MLS: Chicago Fire at Atlanta United FC Brett Davis-USA TODAY Sports

It might just be a few weeks into the 2017 MLS season, but expansion side Atlanta United FC has started so well that there has been some talk of the club being the best expansion team in MLS since, well, Seattle. The Sounders are no longer the fresh face of the league—they’re the grizzled, honored veterans celebrating their first MLS Cup.

As the two sides are set to duke it out for the first time in a competitive match this Friday, Sounders general manager Garth Lagerwey praised the expansion team’s efforts so far.

“You’re seeing the crowds they have in Atlanta, the size of that launch, it’s a really, really successful organization,” he said. “It’s been as good a start as you could ever hope for. It’s been the best launch since the Sounders in 2009.”

It might not be a surprise to most, but Lagerwey pinpointed one huge reason as to why Atlanta has been so successful thus far: money. “They spent a boatload of money. They have the second-most expensive signing from a coach perspective, and I believe it’s the highest DP spend ever.” Although specifics on Martino’s contract are hard to find, he’s believed to be making well over $1 million a year, while Atlanta shelled out a reported transfer fee of $8 million for Miguel Almiron.

If you look at many of the ideas that helped the Sounders launch successfully nine years ago, you’ll probably see echoes of them in Atlanta’s launch so far. Lagerwey pointed to the Sounders’ early relationship with the Seattle Seahawks as a key boost, one that Atlanta is imitating by partnering with the Atlanta Falcons, “enormously successful organizations that I imagine helped them institutionally.”

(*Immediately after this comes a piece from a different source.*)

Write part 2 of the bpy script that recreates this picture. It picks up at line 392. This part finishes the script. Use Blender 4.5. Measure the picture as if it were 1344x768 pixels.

Aside from their success, Lagerwey has another reason to admire Atlanta—their president, Darren Eales, is an old friend of his from their playing days. “Darren Eales, their president, was my roommate in the minor leagues for the Hampton Roads Mariners in 1995.” Lagerwey said he and Eales talk regularly, and that they discussed a breadth of MLS-related topics before Eales took the job with Atlanta.

But even though Lagerwey has a slight rooting interest in Atlanta because of his friendship with Eales, he stressed that a successful franchise launch benefits the Sounders and MLS as a whole. “Anything that’s good for the league is going to hopefully raise all boats and drive more attention and revenue.”

It’s clear that the Sounders will be watching Atlanta with great interest—not only because they’re going to face them on the pitch, but also because they’re always on the hunt for new ideas.

Much remains to be seen regarding Atlanta’s launch, but all signs so far point to success. If Atlanta can sell out their stadium in a “questionable sports market,” Lagerwey said, the bar for future expansion teams will be higher than ever. “I think it’s going to be a really, really good thing for the league to push it forward.”